Playing closer to his underlying metrics should make him at least a league-average hitter against righties who is hitting in the bottom third of the order most likely.
The elite-level defense he provides at third base means he could be an above-average starter at the position, and when platooned with Amed Rosario at the hot corner, the Yankees might be able to get a 100-105 wRC+ out of third base.
Rosario crushed lefties to the tune of a 125 wRC+ and .819 OPS with solid underlying numbers, and there were real improvements he made under-the-hood that went under the radar.

Improvements in his quality of contact where also paired with an increase in quantity of contact from 2024 to 2025, as Amed Rosario experienced a career-high in both xwOBA and Average Exit Velocity.
He’s still a brutal defensive player but his ability to hammer left-handed pitching should allow him to produce roughly 0.5 WAR as a short-side platoon player.
I think the improved per rate stats will help balance out the decrease in volume, as McMahon will go from a firmly below-average hitter to roughly league-average while playing that usually brilliant defense.
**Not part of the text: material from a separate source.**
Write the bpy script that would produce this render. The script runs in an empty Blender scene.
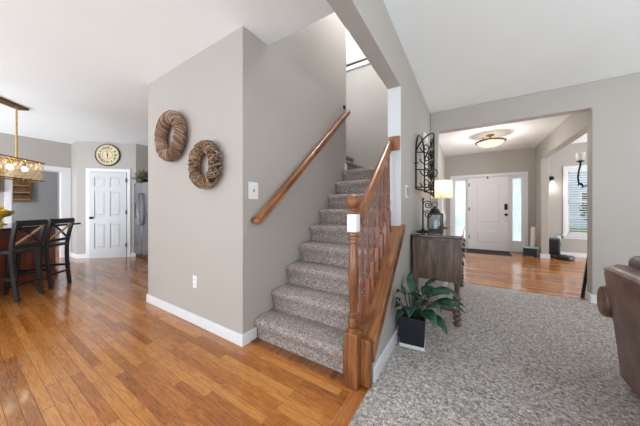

You could get between 2.0-2.5 WAR out of the position in 2026 at $18.5 million, whereas last season the Yankees got 1.4 WAR and a 90 wRC+ from the position.
Jazz Chisholm made up all but 0.1 of the WAR output the Yankees got at third base due to his offensive outburst while playing there, so your ‘fourth infielder’ was often a replacement-level or below-replacement-level player pre-deadline.
While it’s not flashy, I expect the Yankees to have a solid third base room with the ability to switch things up based on the matchup, a far cry from where the team was at entering 2026.